Marco Dessardo will be bringing two boats to Inverness from his home in Paris; a wooden 'wave-canoe' built in France and tested in the North Sea and a new boat of sewn, recycled plastic that will be launched for the first time in the River Ness. As a sculptor Marco Dessardo knows the shape of waves, but does not know how to build boats, consequently the shape of the sculpture-boats resemble the shapes of moving water more than something designed for a marine environment. For this exhibition Marco Dessardo explores two different ideas; boats as sculptures in a gallery context and sculptures being used to explore moving water. After the opening event, Marco Dessardo will take to the water around Inverness aboard the sculpture-boats.

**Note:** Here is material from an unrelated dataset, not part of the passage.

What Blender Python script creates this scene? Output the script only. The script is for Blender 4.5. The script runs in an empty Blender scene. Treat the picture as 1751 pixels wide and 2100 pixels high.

The artist will adapt to the new challenges of this river and will document the performance/journeys and present the films at the closing event.

Marco's website

 

Nicola Gear

Nicola Gear lives on a boat, surrounded by water every day, her new sound work in this exhibition follows an audio journey from the top of a mountain to the sea. This descent maps different forms of water from ice, snow, rain, sweet and salt water. These different movements and moods of water shape human ingenuity in exploring mountainous landscapes. The words we use, and the echoes of adventure in our voices evoke the landscape, the physical exertion, glee and danger. Two sound tracks will work together in this installation; one filling the exhibition space with the ambient sound of weather and water and the second playing a mixed rhythm of voices telling of adventures, heard 'inside your head' through headphones. Between the opening and closing events the sound will change; the rhythm found in the drawings of Tracey Rowledge will re-structure the sound, and recordings from Marco Dessardo's performances will interweave the original sound track.

Nicola's website

Tracey Rowledge

Tracey Rowledge made a series of drawings aboard the Grigory Mikheev ship whilst on the 2008 Cape Farewell expedition to Disko Bay, West Greenland. The sea, the weather and the movement of the boat combines with the movement of the artist's body to form these works. The artist's arm acts as a pendulum and the movement of the ship on the sea makes the marks. The drawings are made with coloured felt tips and submerged in the Arctic Sea water making the marks bleed as the dye moves on and through the paper. These drawings are quite literally of the sea, both by capturing the movement and embodying an emotional response to climate change. The journey is continuing in a subtle way; daylight changes and fades the colour in the drawings and they have never been placed in an exhibition before.